The characteristic orange emission line of excited sodium, and consequently the orange color of sodium vapor lamps, is very easily recognizable. Now a specific (visible) narrow emission line means that the lamp has a high luminance-per-unit-power efficiency (over one hundred lumens per watt, if I believe the page I just cited), and since sodium vapor lamps are relatively cheap to produce and last a long time, they are economically viable and have been used extensively in urban lighting. I don't know what it is in other parts of the world, but in Paris many places are lit almost exclusively with sodium vapor lamps. Unfortunately, their specific orange light greatly distorts (or even totally disables, in the case of low-pressure sodium vapor) normal color vision; furthermore, I find it terribly gloomy. It's all right to light highways with this sick orange light, but a city is a different matter. Astronomers may prefer the orange light of sodium vapor (because it's easy to filter out), but when I look at a moderately clouded sky I don't like seeing it pinkish: the sky was not meant to be pinkish, or orange, except perhaps at sunset.

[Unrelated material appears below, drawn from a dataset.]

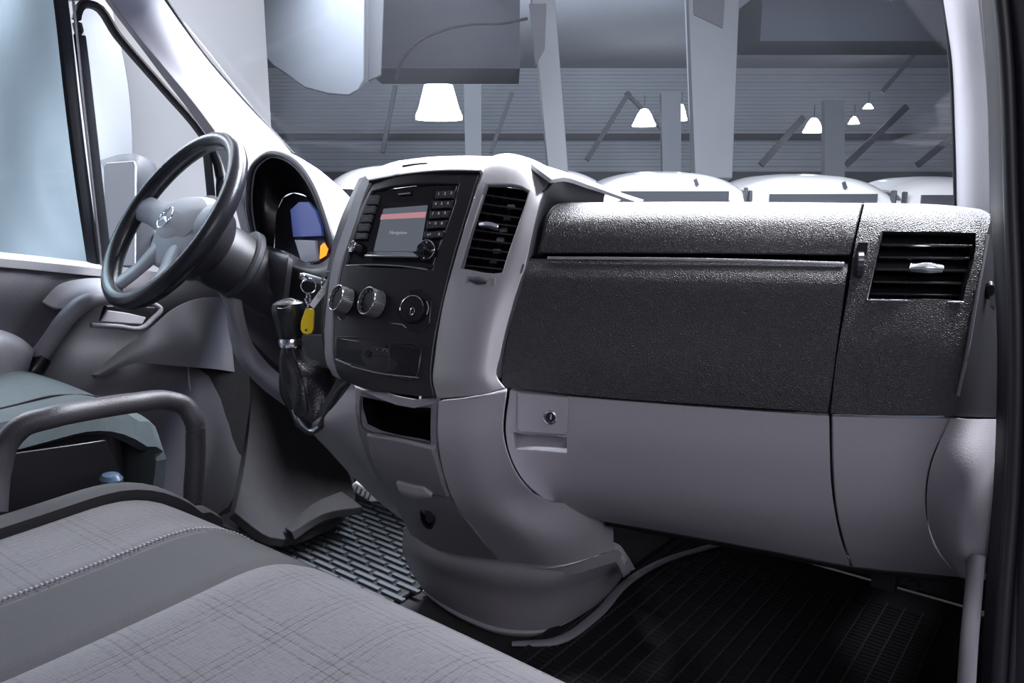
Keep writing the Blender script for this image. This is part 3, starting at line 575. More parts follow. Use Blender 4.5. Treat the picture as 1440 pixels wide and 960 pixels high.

Mercury vapor is hardly better: it is “white”, but it is some kind of sick, blueish-greenish white, and though this may not be very scientific, I find mercury vapor lamps just about as depressing as sodium vapor lamps. I think mercury vapor was used prior to sodium vapor, and is now being phased out. Fluorescent lights are a bit better, but they are not very well suited for urban lighting because their natural shape is in tubes (not easy to put in lampposts) and it costs more to have it in bulb-like shapes. Ordinary incandescent lights are all right in hue (and are often used within houses), but they don't give enough light to be used alone in city lighting (by modern standards, one lux or two is not enough even as lower bound); besides, they don't last nearly long enough.

Halogen lamps and metal halide lamps give a very “good” white (the closer it is to the daylight sun's stimulus the better the white; halogen is not quite as white as metal halide, but it gives a better rendering of colors since it has a continuous spectrum). In places where a good white illumination not distorting colors is a premium, these lamps are used. For example, in Paris, the Louvre, the Hôtel de Ville (City Hall) or Notre Dame are lit at night with such white hues (in the case of Notre Dame, ordinary incandescent lights have been used on the square in front of the church, and the façade is lit with a very subtly chosen palette of whitish or “cream” tones—I don't know exactly what kinds of lamps are used).

But cities would be so much more beautiful at night if we were willing to pay the money to have them lit with a combination of halogen and metal halide lamps (plus some incandescent and fluorescent lamps in specific places, and, of course, specially colored lamps for various artistic effects where desired) and greatly reduced the use of sodium vapor. (In some cases, sodium vapor is all right: for example, the Eiffel tower is lit with sodium vapor at night, and that sort of goes with the style; these days, for the first ten minutes of every hour of the night they have a special “flickering” display of white light on the tower, and the contrast between orange and white is rather nice.) As for mercury vapor, it should be banned altogether.